> **SOURCE DATA**
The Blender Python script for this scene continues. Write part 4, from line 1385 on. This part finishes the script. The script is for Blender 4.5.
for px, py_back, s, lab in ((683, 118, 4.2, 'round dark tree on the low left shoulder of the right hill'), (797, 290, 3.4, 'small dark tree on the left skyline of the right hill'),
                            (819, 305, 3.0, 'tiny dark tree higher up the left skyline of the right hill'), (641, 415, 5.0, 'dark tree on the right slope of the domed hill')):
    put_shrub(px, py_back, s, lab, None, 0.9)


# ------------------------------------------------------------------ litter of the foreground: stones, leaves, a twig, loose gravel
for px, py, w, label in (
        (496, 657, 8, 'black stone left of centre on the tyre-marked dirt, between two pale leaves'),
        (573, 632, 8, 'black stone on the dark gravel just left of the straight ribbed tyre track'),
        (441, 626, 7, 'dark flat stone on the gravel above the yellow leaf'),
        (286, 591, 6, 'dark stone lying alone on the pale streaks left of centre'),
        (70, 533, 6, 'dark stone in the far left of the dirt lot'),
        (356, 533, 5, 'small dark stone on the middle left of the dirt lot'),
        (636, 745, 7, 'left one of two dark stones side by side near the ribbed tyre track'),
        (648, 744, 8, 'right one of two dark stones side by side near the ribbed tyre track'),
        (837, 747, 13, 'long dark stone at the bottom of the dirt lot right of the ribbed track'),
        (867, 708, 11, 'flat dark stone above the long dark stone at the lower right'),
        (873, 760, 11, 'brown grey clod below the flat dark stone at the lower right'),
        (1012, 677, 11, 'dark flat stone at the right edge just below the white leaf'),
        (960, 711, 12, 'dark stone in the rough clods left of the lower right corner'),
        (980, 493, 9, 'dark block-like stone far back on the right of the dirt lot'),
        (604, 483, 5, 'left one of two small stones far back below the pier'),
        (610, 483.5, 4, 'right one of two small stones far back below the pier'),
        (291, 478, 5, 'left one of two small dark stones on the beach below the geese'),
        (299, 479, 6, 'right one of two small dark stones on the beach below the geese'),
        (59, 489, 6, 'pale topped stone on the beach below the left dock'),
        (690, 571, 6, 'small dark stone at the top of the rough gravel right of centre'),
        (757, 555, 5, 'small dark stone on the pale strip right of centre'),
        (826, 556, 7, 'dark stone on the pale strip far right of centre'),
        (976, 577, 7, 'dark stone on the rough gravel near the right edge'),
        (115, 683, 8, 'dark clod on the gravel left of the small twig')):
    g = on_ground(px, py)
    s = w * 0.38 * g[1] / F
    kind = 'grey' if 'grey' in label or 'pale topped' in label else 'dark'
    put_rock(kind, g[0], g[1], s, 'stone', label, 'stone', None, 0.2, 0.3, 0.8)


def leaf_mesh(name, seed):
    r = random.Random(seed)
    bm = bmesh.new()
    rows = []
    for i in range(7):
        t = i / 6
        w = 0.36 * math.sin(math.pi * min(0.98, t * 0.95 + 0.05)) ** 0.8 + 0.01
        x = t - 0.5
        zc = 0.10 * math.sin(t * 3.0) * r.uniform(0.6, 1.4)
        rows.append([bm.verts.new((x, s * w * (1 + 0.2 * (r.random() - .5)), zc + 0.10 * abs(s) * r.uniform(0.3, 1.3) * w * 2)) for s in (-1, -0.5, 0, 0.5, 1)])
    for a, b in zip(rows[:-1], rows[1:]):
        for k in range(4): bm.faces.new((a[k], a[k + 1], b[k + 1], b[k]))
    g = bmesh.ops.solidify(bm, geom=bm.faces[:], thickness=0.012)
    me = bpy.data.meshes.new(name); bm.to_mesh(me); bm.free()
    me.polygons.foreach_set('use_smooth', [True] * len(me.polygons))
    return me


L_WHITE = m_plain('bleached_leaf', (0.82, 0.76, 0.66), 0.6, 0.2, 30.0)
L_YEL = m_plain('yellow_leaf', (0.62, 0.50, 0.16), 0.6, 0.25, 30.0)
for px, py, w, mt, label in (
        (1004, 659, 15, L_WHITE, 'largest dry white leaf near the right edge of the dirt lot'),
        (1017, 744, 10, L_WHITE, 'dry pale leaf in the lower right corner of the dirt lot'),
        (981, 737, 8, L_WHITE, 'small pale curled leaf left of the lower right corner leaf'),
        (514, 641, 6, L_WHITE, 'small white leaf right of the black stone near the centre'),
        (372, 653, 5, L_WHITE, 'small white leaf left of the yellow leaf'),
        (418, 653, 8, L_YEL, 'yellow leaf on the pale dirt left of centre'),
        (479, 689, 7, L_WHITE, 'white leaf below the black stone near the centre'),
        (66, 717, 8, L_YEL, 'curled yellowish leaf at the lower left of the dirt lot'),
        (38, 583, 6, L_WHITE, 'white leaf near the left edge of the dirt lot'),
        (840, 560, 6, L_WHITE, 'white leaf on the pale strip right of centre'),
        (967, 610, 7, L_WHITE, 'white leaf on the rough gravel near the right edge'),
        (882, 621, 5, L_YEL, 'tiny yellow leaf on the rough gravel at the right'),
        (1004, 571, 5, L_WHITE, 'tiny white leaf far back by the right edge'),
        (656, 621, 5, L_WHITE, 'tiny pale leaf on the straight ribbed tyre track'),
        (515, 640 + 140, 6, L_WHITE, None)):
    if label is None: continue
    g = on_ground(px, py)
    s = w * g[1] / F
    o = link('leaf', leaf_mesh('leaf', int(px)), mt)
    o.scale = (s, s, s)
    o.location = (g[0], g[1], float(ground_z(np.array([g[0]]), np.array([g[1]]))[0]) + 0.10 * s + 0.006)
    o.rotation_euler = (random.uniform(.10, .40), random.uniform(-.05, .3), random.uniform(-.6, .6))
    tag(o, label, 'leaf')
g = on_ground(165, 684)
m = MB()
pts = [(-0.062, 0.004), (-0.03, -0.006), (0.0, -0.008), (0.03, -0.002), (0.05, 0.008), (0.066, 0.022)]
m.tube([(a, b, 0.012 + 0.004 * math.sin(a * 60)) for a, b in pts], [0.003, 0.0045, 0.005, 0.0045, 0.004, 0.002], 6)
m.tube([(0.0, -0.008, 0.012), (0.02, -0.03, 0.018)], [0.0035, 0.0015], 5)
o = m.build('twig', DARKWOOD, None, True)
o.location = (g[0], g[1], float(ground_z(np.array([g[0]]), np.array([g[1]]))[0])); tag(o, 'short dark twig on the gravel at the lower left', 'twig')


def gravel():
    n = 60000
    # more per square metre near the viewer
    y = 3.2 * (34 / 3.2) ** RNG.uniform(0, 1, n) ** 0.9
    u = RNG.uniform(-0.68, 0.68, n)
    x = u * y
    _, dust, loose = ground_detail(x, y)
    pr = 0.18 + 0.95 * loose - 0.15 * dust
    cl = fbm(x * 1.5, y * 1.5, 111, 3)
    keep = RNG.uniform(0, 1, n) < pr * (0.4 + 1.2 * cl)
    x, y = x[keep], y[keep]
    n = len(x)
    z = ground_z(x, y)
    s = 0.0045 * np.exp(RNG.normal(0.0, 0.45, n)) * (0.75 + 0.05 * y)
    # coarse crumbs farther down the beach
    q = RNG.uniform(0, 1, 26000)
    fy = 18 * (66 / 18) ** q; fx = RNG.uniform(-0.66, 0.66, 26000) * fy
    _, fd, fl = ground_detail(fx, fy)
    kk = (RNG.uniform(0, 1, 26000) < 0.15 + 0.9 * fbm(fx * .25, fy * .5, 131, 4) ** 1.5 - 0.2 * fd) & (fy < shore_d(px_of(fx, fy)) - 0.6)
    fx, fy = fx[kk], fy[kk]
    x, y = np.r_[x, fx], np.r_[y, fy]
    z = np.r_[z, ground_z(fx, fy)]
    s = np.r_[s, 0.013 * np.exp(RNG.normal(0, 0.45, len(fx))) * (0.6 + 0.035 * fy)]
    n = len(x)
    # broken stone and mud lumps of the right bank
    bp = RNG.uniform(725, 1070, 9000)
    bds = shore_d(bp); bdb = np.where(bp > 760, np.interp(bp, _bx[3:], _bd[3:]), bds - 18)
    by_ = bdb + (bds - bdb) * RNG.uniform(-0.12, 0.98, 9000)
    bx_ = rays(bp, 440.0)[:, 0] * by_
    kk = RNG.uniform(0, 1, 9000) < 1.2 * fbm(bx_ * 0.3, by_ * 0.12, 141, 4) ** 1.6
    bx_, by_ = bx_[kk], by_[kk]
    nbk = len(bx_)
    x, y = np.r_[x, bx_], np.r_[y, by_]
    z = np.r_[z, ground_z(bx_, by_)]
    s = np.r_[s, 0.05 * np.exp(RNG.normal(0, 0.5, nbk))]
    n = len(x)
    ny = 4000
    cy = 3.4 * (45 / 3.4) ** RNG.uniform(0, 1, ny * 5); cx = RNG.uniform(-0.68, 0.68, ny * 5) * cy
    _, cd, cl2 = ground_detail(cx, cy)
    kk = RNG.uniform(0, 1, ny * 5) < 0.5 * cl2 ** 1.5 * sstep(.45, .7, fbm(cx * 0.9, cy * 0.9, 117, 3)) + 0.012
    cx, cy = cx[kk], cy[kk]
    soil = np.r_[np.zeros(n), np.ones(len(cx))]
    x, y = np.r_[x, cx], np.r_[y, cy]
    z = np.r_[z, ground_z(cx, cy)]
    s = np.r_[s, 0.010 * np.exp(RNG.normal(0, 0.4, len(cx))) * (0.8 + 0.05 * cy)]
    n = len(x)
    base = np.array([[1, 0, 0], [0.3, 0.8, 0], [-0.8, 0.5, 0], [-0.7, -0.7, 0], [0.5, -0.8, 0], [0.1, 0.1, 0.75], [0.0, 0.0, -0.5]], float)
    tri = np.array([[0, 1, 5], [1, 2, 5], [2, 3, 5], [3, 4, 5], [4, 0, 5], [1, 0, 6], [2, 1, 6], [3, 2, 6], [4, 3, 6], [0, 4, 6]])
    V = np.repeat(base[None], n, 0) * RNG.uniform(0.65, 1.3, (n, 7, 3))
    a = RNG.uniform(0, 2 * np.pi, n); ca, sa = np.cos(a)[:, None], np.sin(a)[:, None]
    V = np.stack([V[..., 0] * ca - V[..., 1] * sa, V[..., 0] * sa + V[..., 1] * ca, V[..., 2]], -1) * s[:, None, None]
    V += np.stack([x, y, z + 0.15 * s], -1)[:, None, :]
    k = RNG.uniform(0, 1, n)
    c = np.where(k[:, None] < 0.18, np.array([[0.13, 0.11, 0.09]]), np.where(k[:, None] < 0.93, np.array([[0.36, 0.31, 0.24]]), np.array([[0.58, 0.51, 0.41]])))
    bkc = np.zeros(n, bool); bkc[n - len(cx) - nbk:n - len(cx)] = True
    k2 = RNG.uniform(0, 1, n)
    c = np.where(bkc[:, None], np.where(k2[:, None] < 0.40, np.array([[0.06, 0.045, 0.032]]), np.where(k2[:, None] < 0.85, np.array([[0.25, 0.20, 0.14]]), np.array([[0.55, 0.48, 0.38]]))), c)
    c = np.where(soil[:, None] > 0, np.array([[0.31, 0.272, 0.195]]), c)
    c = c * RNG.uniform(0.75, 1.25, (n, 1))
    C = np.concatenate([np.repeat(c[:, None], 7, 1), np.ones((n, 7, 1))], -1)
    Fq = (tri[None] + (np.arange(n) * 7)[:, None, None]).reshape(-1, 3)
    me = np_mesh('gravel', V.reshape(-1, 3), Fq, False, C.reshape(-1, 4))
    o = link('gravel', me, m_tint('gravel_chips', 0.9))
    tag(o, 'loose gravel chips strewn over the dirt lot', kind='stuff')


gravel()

> **TASK GOAL**
Return exactly the lines from the beginning of the data above through the one containing "put_shrub(px, py_back, s, lab, None, 0.9)", please. Include both end lines and add nothing else.

> **RESULT OF THIS EXERCISE**
The Blender Python script for this scene continues. Write part 4, from line 1385 on. This part finishes the script. The script is for Blender 4.5.
for px, py_back, s, lab in ((683, 118, 4.2, 'round dark tree on the low left shoulder of the right hill'), (797, 290, 3.4, 'small dark tree on the left skyline of the right hill'),
                            (819, 305, 3.0, 'tiny dark tree higher up the left skyline of the right hill'), (641, 415, 5.0, 'dark tree on the right slope of the domed hill')):
    put_shrub(px, py_back, s, lab, None, 0.9)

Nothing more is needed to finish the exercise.